Cada etapa do sistema produtivo é o inalcançável que deixa por trás de si um rastro, que não é a coisa em si, nem deixa de sê-la, é alguma coisa que desliza entre o mito e o real como uma segunda oposição, a das categorias da exclusão (nem-nem) e da adição (e-e). Produz-se música, por trás dela rasteja uma pintura, a qual por sua vez devém abandonada em troca de novos sons, num processo em que máquinas se engatam em novas máquinas, sons se desterritorializam em traços e tons coloridos, e se reterritorializam em harmonias e tons audíveis. Quem decide se a verdade da obra está nas composições que somente restam a quem se deixou por elas marcar no dia da abertura da exposição; ou se o alvo do real se encontra no último papel pintado e depositado dentro de uma bolsa suspensa em uma das paredes da galeria? Isso traz nova pergunta, quem assina os trabalhos, se alguns artistas que passaram, deixaram suas pegadas sobre eles, simplesmente passaram e os largaram, como a água que abandona o leite a condensar num galão industrial?

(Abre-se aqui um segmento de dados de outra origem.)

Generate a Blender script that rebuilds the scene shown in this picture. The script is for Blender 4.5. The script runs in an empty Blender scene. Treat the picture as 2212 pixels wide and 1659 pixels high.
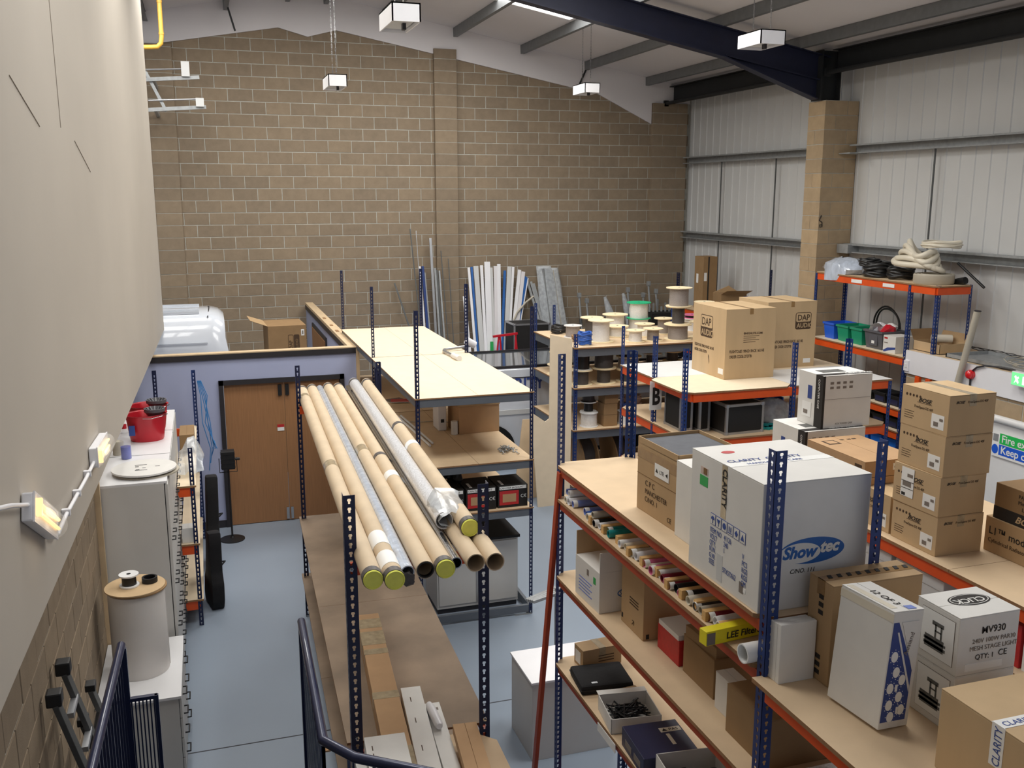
import bpy, bmesh, math, random
from mathutils import Vector, Matrix
random.seed(7)
S = bpy.context.scene
COL = S.collection
# ---------------------------------------------------------------- camera
cam = bpy.data.cameras.new('camera'); CAM = bpy.data.objects.new('camera', cam); COL.objects.link(CAM)
cam.sensor_width = 36; cam.lens = 2056 / 2212 * 36; cam.clip_start = 0.05
CAM.location = (0, 0, 4.5); CAM.rotation_euler = (math.radians(90 - 11.3), 0, math.radians(-17.9))
S.camera = CAM
# ---------------------------------------------------------------- world, exposure
W = bpy.data.worlds.new('overcast'); S.world = W; W.use_nodes = True
bg = W.node_tree.nodes['Background']; bg.inputs[0].default_value = (0.82, 0.88, 1.0, 1); bg.inputs[1].default_value = 1.05
S.view_settings.view_transform = 'Standard'; S.view_settings.look = 'None'
S.view_settings.exposure = -1.25; S.view_settings.gamma = 1; S.view_settings.use_curve_mapping = False
# ---------------------------------------------------------------- roof geometry constants
RIDGE = 2.1
def zc(x):                    # underside of the roof lining
    return 8.19 - 0.187 * abs(x - RIDGE)
SL = math.atan(0.187)
# daylight coming in through the rooflights (sheet x range, y range)
ROOFLIGHTS = [(3.0, 6.2, 14.0, 16.0), (3.0, 6.2, 5.0, 7.0), (-2.0, 1.2, 14.0, 16.0), (-2.0, 1.2, 5.0, 7.0), (3.0, 6.2, 9.6, 11.6), (-2.0, 1.2, 9.6, 11.6)]
def sky_lamp(x0, x1, y0, y1, power):
    xm = (x0 + x1) / 2
    l = bpy.data.lights.new('rooflight_daylight', 'AREA'); l.shape = 'RECTANGLE'
    l.size = x1 - x0 - .1; l.size_y = y1 - y0 - .1; l.energy = power; l.color = (1.0, 0.985, 0.95)
    o = bpy.data.objects.new('rooflight_daylight', l); COL.objects.link(o)
    o.location = (xm, (y0 + y1) / 2, zc(xm) - .035)
    o.rotation_euler = (0, (SL if xm > RIDGE else -SL), 0)
for r, pw in zip(ROOFLIGHTS, (420, 300, 330, 300, 330, 330)): sky_lamp(*r, pw)
# ---------------------------------------------------------------- materials
def lin(c):
    return tuple((v / 255 / 12.92 if v / 255 <= .04045 else ((v / 255 + .055) / 1.055) ** 2.4) for v in c)
MATS = {}
def mat(name, rgb, rough=.6, metal=0, var=.08, scale=6, bump=0, spec=.5, trans=0, alpha=1, stretch=(1, 1, 1), emit=0, detail=4, coat=0):
    m = bpy.data.materials.new(name); m.use_nodes = True; nt = m.node_tree
    b = nt.nodes['Principled BSDF']; c = lin(rgb)
    b.inputs['Roughness'].default_value = rough; b.inputs['Metallic'].default_value = metal
    b.inputs['Specular IOR Level'].default_value = spec
    if coat: b.inputs['Coat Weight'].default_value = coat
    if trans: b.inputs['Transmission Weight'].default_value = trans
    if alpha < 1: b.inputs['Alpha'].default_value = alpha
    b.inputs['Base Color'].default_value = (*c, 1)
    if emit:
        b.inputs['Emission Color'].default_value = (*c, 1); b.inputs['Emission Strength'].default_value = emit
    if var or bump:
        tc = nt.nodes.new('ShaderNodeTexCoord'); mp = nt.nodes.new('ShaderNodeMapping'); mp.inputs['Scale'].default_value = stretch
        nt.links.new(tc.outputs['Object'], mp.inputs[0])
        n = nt.nodes.new('ShaderNodeTexNoise'); n.inputs['Scale'].default_value = scale; n.inputs['Detail'].default_value = detail
        nt.links.new(mp.outputs[0], n.inputs['Vector'])
        if var:
            r = nt.nodes.new('ShaderNodeValToRGB')
            r.color_ramp.elements[0].position = .3; r.color_ramp.elements[1].position = .7
            r.color_ramp.elements[0].color = (*[v * (1 - var) for v in c], 1)
            r.color_ramp.elements[1].color = (*[min(1, v * (1 + var)) for v in c], 1)
            nt.links.new(n.outputs[0], r.inputs[0]); nt.links.new(r.outputs[0], b.inputs['Base Color'])
        if bump:
            bp = nt.nodes.new('ShaderNodeBump'); bp.inputs['Strength'].default_value = bump; bp.inputs['Distance'].default_value = .01
            nt.links.new(n.outputs[0], bp.inputs['Height']); nt.links.new(bp.outputs[0], b.inputs['Normal'])
    MATS[name] = m; return m
def blockmat(name, rgb, dark=.80, light=1.12):
    m = mat(name, rgb, .92, var=0, spec=.2); nt = m.node_tree; b = nt.nodes['Principled BSDF']; c = lin(rgb)
    oi = nt.nodes.new('ShaderNodeObjectInfo'); ge = nt.nodes.new('ShaderNodeNewGeometry')
    ad = nt.nodes.new('ShaderNodeMath'); ad.operation = 'ADD'; fr = nt.nodes.new('ShaderNodeMath'); fr.operation = 'FRACT'
    nt.links.new(oi.outputs['Random'], ad.inputs[0]); nt.links.new(ge.outputs['Random Per Island'], ad.inputs[1]); nt.links.new(ad.outputs[0], fr.inputs[0])
    r = nt.nodes.new('ShaderNodeValToRGB')
    r.color_ramp.elements[0].color = (*[v * dark for v in c], 1); r.color_ramp.elements[1].color = (c[0] * light, c[1] * light * .985, c[2] * light * .95, 1)
    nt.links.new(fr.outputs[0], r.inputs[0])
    n = nt.nodes.new('ShaderNodeTexNoise'); n.inputs['Scale'].default_value = 9; n.inputs['Detail'].default_value = 6
    nt.links.new(ge.outputs['Position'], n.inputs['Vector'])
    mx = nt.nodes.new('ShaderNodeMix'); mx.data_type = 'RGBA'; mx.blend_type = 'OVERLAY'; mx.inputs[0].default_value = .18
    nt.links.new(r.outputs[0], mx.inputs[6]); nt.links.new(n.outputs[0], mx.inputs[7]); nt.links.new(mx.outputs[2], b.inputs['Base Color'])
    n2 = nt.nodes.new('ShaderNodeTexNoise'); n2.inputs['Scale'].default_value = 120; n2.inputs['Detail'].default_value = 3
    nt.links.new(ge.outputs['Position'], n2.inputs['Vector'])
    bp = nt.nodes.new('ShaderNodeBump'); bp.inputs['Strength'].default_value = .35; bp.inputs['Distance'].default_value = .004
    nt.links.new(n2.outputs[0], bp.inputs['Height']); nt.links.new(bp.outputs[0], b.inputs['Normal'])
    return m
blockmat('block', (143, 128, 110), .90, 1.06); blockmat('block_pale', (176, 155, 127), .92, 1.05)
mat('mortar', (184, 184, 176), .95, var=.12, scale=14)
mat('floor_paint', (146, 159, 175), .42, var=.05, scale=.7, bump=.03)
mat('joint', (70, 70, 74), .9)
mat('beige_paint', (186, 178, 167), .7, var=.025, scale=1.2)
mat('white_lining', (222, 219, 222), .8, var=.02, scale=1)
mat('roof_panel', (222, 219, 222), .7, var=.02, scale=1)
mat('cladding', (205, 206, 206), .45, var=.02, scale=2)
mat('galv', (160, 163, 165), .5, .35, var=.12, scale=14)
mat('galv_dark', (92, 94, 94), .5, .4, var=.1, scale=10)
mat('navy_steel', (30, 34, 58), .5, .1, var=.1)
mat('dark_steel', (38, 40, 42), .55, .2, var=.1)
mat('post_blue', (30, 56, 116), .42, .1, var=.08, scale=12)
mat('post_navy', (22, 32, 70), .42, .1, var=.08, scale=12)
mat('beam_orange', (226, 84, 24), .45, var=.06, scale=8)
mat('beam_red', (176, 66, 30), .45, var=.06, scale=8)
mat('beam_grey', (104, 110, 118), .45, .2, var=.05)
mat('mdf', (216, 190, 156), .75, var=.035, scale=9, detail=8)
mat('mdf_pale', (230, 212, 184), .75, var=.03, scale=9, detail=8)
mat('mdf_edge', (150, 112, 76), .8, var=.1, scale=30)
mat('mdf_old', (138, 119, 100), .7, var=.24, scale=2.6, detail=8)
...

Esses trabalhos, se os encaramos de frente, não têm margens; se nos aproximamos de alguns, vemos exatamente pegadas, não sabemos de quais sapatos - ou seriam tênis, pés descalços? Adquirem sem medo algumas das faces do caos que intuímos quando abandonamos toda metafísica e olhamos os fenómenos sem guarda-chuvas, sem a necessidade da cabana de Descartes em Meditações Metafísicas, largando-nos como as folhas de mais sorte, que não caem em velhos tanques como sapos de haicais, mas se soltam aos sobressaltos de largos rios, e daí aos refluxos do mar.

Isto nunca poderá ser um texto crítico, mas sempre um texto escrito ao lado, mais um resto acumulado que compõe o que chamamos História. Mais um objeto na feira de antigos objetos usados, entre relógios e relíquias.

 

O Rés, o Raso, o Resto

Nossos gestos são o que resta das nossas obras - ou podemos dizer o contrário? O que se aprofunda, o que se adensa, e resta ao que se esvai, é o que produz História, sem ser, sem centro. Precisamos de epoqué para intuir o mundo da vida. Nem matemáticas, nem geometrias, nem filosofias resistem a uma análise mais rigorosa, mais atenta, eternamente atenta. Após esta, o que resta? Criações e restos, criações e restos, infinitamente criações e restos sobrepostos.

Assim, se compôs a Máquina Utópica - ela mesma, um próprio resto, desde o nome, o que sobrou de uma utopia, do impossível imaginado. Cada tela surge de situações diversas, entre sons e camadas de tinta: as telas acumulam sucessivas pinceladas, sumindo algumas cores, e restando em texturas, enrijecendo a história que contam, desde finos tecidos até se tornarem matéria densa e dura. Passos e poeira compõem a proposta. Uma partitura de linhas pregadas na parede e sacos pintados foi tocada em algum momento, agora balançam à brisa do tempo como roupas em um varal de alguma cidade abandonada. Tintas sobre papeis se acumulam em uma sacola, como alguma coisa deixada por quem se preparava para viajar, mas as esqueceu ao partir, e não retornará de viagem.

Este texto, espero, algum dia, embrulhará um peixe, impresso em algum papel barato.